North Asian LNG prices were steady as traders monitored the impact of Hurricane Laura on the US Gulf Coast export plants. Sabine Pass LNG export terminal will be taken offline, while the Cameron LNG project will operate at reduce levels. This has seen the schedule natural gas flows from the US fall to 3.15bcf on Tuesday, down 44% w/w and now at its lowest level since 28 July. An outage in Norway’s Kollsnes gas-processing plant, which provides nearly 40% of Europe’s gas, has supported European prices, and played a part in supporting Asian prices. This saw October futures rise USD0.080 to USD4.105/mmBtu. Support for longer dated futures was just as strong, with the November contract rising USD0.090 at USD4.765/mmBtu.

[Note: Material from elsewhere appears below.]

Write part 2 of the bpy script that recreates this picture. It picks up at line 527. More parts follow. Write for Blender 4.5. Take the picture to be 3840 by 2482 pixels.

Base metals rose after economic data in the US indicated strong demand, despite the uncertain economic backdrop. Investors were buoyed by a much stronger than expected rise in durable goods orders in the US. The rise was driven by a strong gain in auto sector, with orders for motor vehicles and parts rising 21.9% in July, following an 85.6% rise the prior month.
Iron ore futures snapped a four-day selloff, despite data continuing to show a rise in output. Exports from Australia climbed to 18.7mt in the week ending 21 August, according to port data on Bloomberg. Fortescue also warned that it could potentially lift output to 180mt for the fiscal year 2020/21, compared with 178mt last year.